JANE HUME: It sounds to me, Nat, if it can fixed through ministerial regulation so quickly, and there wasn't necessarily a problem with the original visa legislation. Quite frankly this wasn't a problem under our Government at all, because we didn't release criminal detainees into the community.
This sounds like a continuation of ministerial incompetence from Minister Giles. First of all, he didn't turn up to the briefings that were given by his own department on the potential for these criminal detainees to be released because of the High Court challenge. Then after the High Court case, over 149 detainees were released rather than just the one, because the Minister didn't wait for the findings of the High Court to be handed down.
Then those criminal detainees re-offended, and the Government asked for preventative detention orders to be made available. The Opposition made those preventative detention orders available. Not one has been issued.
This is a story of incompetence from go to whoa, and I can sense Clare's frustration here with her junior Minister, Andrew Giles. Quite frankly, the fact that Anthony Albanese has done nothing in response to this bungle - this bungle - demonstrates that this is a weak Labor Government, a weak government on border security and on community safety.
NATALIE BARR: Yeah. Look, people at home just want this sorted out, and it's really hard to work out which lawyers did which wrong thing. We just need you to sort it out and get the rules right.
Let's move on. It's been revealed Greens leader Adam Bandt's office forked out more than $200,000 of taxpayer money on printing in 2022. He also spent more than $20,000 on two charter flights in the same year.
Clare, he is not the only politician with expenses like this. Are these figures justifiable in a cost-of-living crisis? One of them was a flight, $15,000 for a charter flight between Canberra and Brisbane to his election campaign launch.
CLARE O'NEIL: Yep. Well, Nat, firstly can I just say I think this conversation's a really important one, and something our Government's really committed to is making sure that there's transparency in these numbers, so that your viewers at home can interrogate this and find those examples and talk about them. So I very much support the discussion.
With Adam's expenses, I think he needs to come forward and justify and explain all of those. I would just say that politicians, like me and Jane, have to travel virtually constantly. I'm here in Darwin in the middle of the wet season, as you can see with the rain behind me, and it is a really important part of our jobs. We represent the whole country.
But with reference to Adam's specific expenses, I think these are good questions to direct to him.
NATALIE BARR: Yeah. Jane, what do you think, because no one disputes that you guys travel and you work long hours, that's fine. But we don't want to be taking the mickey out of the cost, do we. The COMCAR rules, there are lots of examples of COMCARs waiting for hours and hours and hours, and then being cancelled and taxpayers forking out thousands of dollars.
Do we need to change the rules here, Jane?
JANE HUME: There's a really good reason why we make all of this information transparent, and that's because it's entirely justifiable for the taxpayer to ask questions about how their money is being spent.
Yes, there is a number of travel arrangements that we need to be flexible on, certainly, but it's up to the individual parliamentarians to justify exactly what it is that they're spending taxpayer money on, and why that is appropriate.
There are rules in which we need to operate.

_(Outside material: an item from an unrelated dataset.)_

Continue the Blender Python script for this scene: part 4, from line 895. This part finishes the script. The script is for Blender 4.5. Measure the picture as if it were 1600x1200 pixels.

We know what those rules are. If those expenditures fall outside the rules, there is an audit opportunity, and I think that that's really important; the transparency and the opportunity to audit that is fundamental.
NATALIE BARR: Yes. Because as soon as we, as taxpayers find out more and more about what's allowed, maybe more and more, we're needing an audit. We might put that to our viewers this morning. Thank you very much, both of you, for joining us today.